The 41 asylum seekers on that boat were handed back to a Sri Lankan navy vessel after screening at sea by Australian authorities.

The government said the group of 41 did not risk persecution if returned.

In Galle, Sri Lanka on Tuesday, the group faced court on charges of attempting to leave the country illegally. Twenty-seven were granted bail, five were remanded in custody and nine children were discharged.

The United Nations High Commissioner for Refugees has criticised Australia’s treatment of these asylum seekers, saying the UN’s experience with onboard processing has generally not been positive.

“Such an environment would rarely afford an appropriate venue for a fair procedure.”

“Such an environment would rarely afford an appropriate venue for a fair procedure,” the UNHCR said in a statement.

Labor immigration spokesman Richard Marles also expressed grave concerns about processing at sea.

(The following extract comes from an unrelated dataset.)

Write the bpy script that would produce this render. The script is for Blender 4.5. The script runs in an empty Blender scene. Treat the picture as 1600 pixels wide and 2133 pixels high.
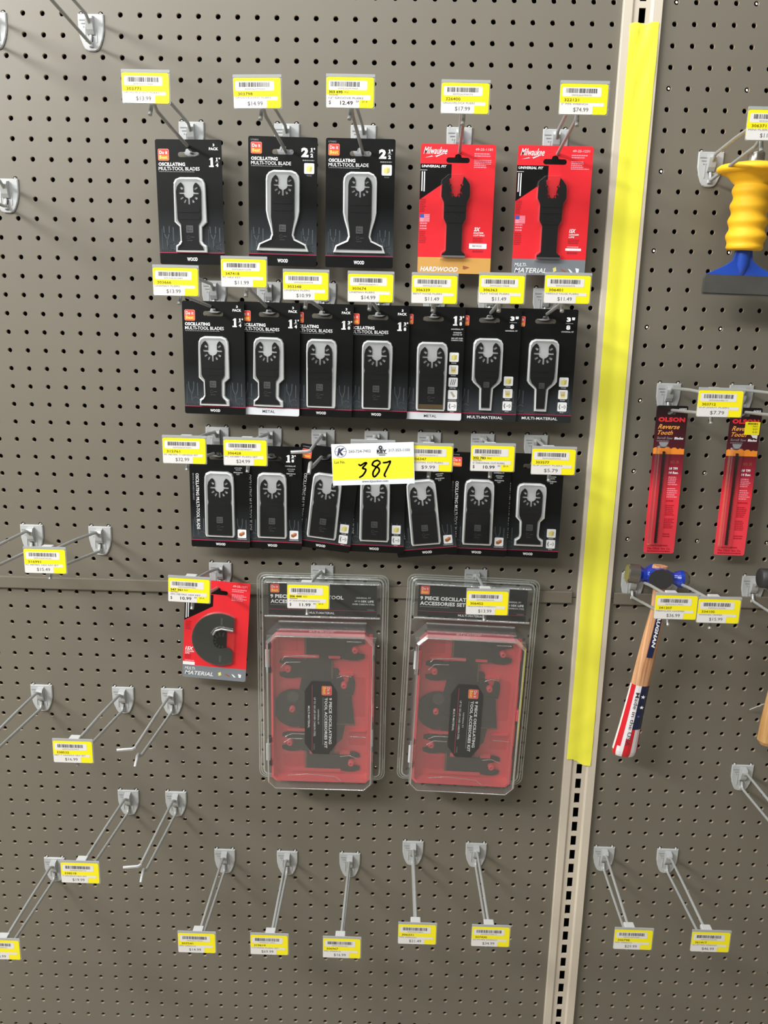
import bpy, math, random
from mathutils import Vector, Matrix, Euler
from mathutils.geometry import delaunay_2d_cdt
random.seed(7)
SC = bpy.context.scene
COL = SC.collection
R = math.radians
# ---------------------------------------------------------------- camera
CAMP = (0.5256, -1.25033, -0.34807); CAME = (1.3316, -0.02244, 0.019); FOC = 1830.32
cd = bpy.data.cameras.new('camera'); cam = bpy.data.objects.new('camera', cd); COL.objects.link(cam)
cam.location = CAMP; cam.rotation_euler = CAME
cd.sensor_fit = 'HORIZONTAL'; cd.sensor_width = 36.0; cd.lens = FOC / 1600 * 36.0; cd.clip_start = 0.02
SC.camera = cam
# ---------------------------------------------------------------- world, lamps, exposure
wd = bpy.data.worlds.new('world'); SC.world = wd; wd.use_nodes = True
wd.node_tree.nodes['Background'].inputs[0].default_value = (1.0, 0.95, 0.84, 1)
wd.node_tree.nodes['Background'].inputs[1].default_value = 0.20
def area(name, loc, aim, sx, sy, power, col=(1.0, .985, .95)):
    l = bpy.data.lights.new(name, 'AREA'); l.shape = 'RECTANGLE'; l.size = sx; l.size_y = sy; l.energy = power; l.color = col
    o = bpy.data.objects.new(name, l); COL.objects.link(o); o.location = loc
    o.rotation_euler = (Vector(aim) - Vector(loc)).to_track_quat('-Z', 'Y').to_euler()
    return o
area('ceiling_or_fill_strip', (-1.6, -1.4, 0.75), (0.2, 0.0, -0.7), 1.8, 0.22, 102, (.99, .985, .96))
area('ceiling_or_fill_strip', (-0.7, -2.5, 1.4), (0.2, 0.0, -0.6), 2.0, 0.2, 38)  # frontal fill, added to lift the lower part of the board
area('far_backing_light', (0.5, 0.95, 1.3), (0.5, 1.7, -0.8), 2.4, 0.2, 150)  # unseen, added to light the white backing behind the holes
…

“The only reason this has not occurred is to protect this government’s political scoreboard,” he told reporters in Melbourne.

Greens Senator Sarah Hanson-Young said the government should allow asylum seekers to be processed in Australia.

“I don’t want children detained on a prison ship out on the high seas,” she told reporters. “Let’s get them off that ship first and talk about what appropriate and humane treatment they should be given once they have set foot on land.”